First, the French Revolution. Then, American Independence. Finally, the Demented Beaver Report. Please take your seats. Quit that damn Instagramming. Turn off your phone. Leave all children outside. Dogs are welcome.

The election in France matters to the world since it pitted the forces of Trumpian populist against a more centrist view of the world. Marine Le Pen is one scary mademoiselle, anti-immigration, anti-globalist, anti-corporate, pro-nationalist and promising an isolated France-for-the-French. She didn’t win the first round, and is unlikely to change that on the second. So markets figure photogenic, T2-clone Emmanuel Macron (who sort of married his mom) will end up president. As a result, the Dow shot ahead 200 points and European markets roared.

After getting beat up with Brexit and Trump, this was a big day for free-traders, globalists and others who think the world is okay and moving ahead. Volatility plunged 25% in a single session. Gold and gold stocks sank. My obsessed Portfolio Manager partner Ryan drove his Porsche at 110 km through crowded Toronto streets and over sidewalks so he could get to the bank tower and send me this note:

  • With the perceived positive outcome in French election, the S&P 500 broke above its short-term downtrend
  • The S&P 500 has been consolidating in a descending triangle but with today’s breakout it’s broken out of this consolidation pattern
  • Next resistance is the March high of 2,400
  • Looks like Europe might finally be breaking out relative to S&P 500
  • With cheaper valuations, improving political environment (if Le Pen loses this would follow Netherlands loss by right wing candidate) and improving technical profile, we could consider reducing US and adding to Europe in the next round of changes

I found the part about the ‘descending triangle’ particularly arousing. In any case, the point is the French thing, at least until le deuxième partie on May 7th, may be signaling that the populist movement is running out of gas and all the 1%ers can stop buying elephant guns. Markets eat this up, since big corps can continue their global operations, moving money and labour around for the efficient manufacture of profits for shareholders.

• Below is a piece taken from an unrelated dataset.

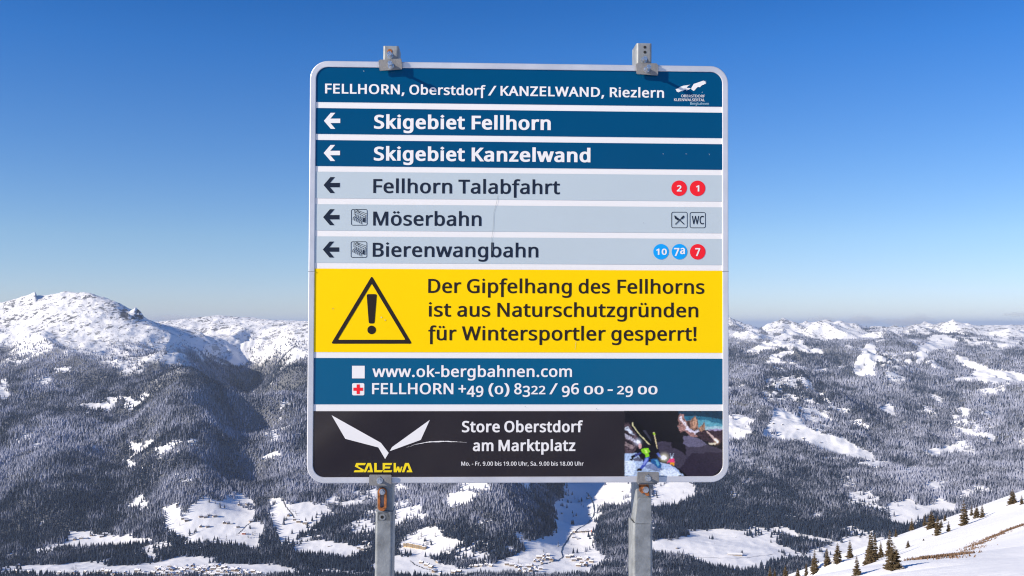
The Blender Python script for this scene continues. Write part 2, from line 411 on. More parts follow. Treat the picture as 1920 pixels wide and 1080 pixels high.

Now, on to America. More dopamine and endorphins for investors. On Wednesday the poster boy for populism makes good on his campaign promise to slash the US corporate tax rate about in half – right down to 15%. The impact of this, if enacted, would be huge. Stocks which look sort of pricey now on a P/E ratio (that’s the relationship of stock prices to the money the underlying companies actually earn) would end up looking cheap as profits plump. Yup, higher highs, higher lows – extending a pattern that’s been in place now since 2009.

Of course, fatter profits, rising markets and an expanding US economy will also bring more of a response from the Fed. So, if the Trump tax cut comes to pass (or even if it doesn’t) you can expect two or three additional interest rate increases in 2017. The Bank of Canada will follow a few months later, but in the meantime the bond market will adjust mortgage rates upwards. This is not speculation. It will happen.

Meanwhile, in the land of the flat-tailed, house-horny, buck-toothed rodent, taxes are going up, not down, our most indebted province just announced it will give people free money to live on in three cities as a universal income pilot project, and property lust has apparently hit a new high along with debt and risk.

Nik Nanos’ current snapshot of how Canadians are feeling reveals a people detached from economic reality. The number of us who think house prices will rise from nosebleed levels in the next six months has soared to almost 49% – the most on record – while only 10.8% think they could decline. The rest are terrified.

“Bullish sentiment on real estate in Canada continues to drive consumer confidence,” says my pal Nik. Which is strange, given what is happening with household finances. Nanos asked people how they’re doing relative to a year ago, and found that almost 30% of people report their situation has deteriorated – almost twice the number who think it has improved.

So how can people keep buying houses that have never cost more, with record amounts of debt about to become more costly, believing they will continue to inflate even as their own situation worsens? Yup. They believe it’s different here.

Sure got that right. Have you listed yet?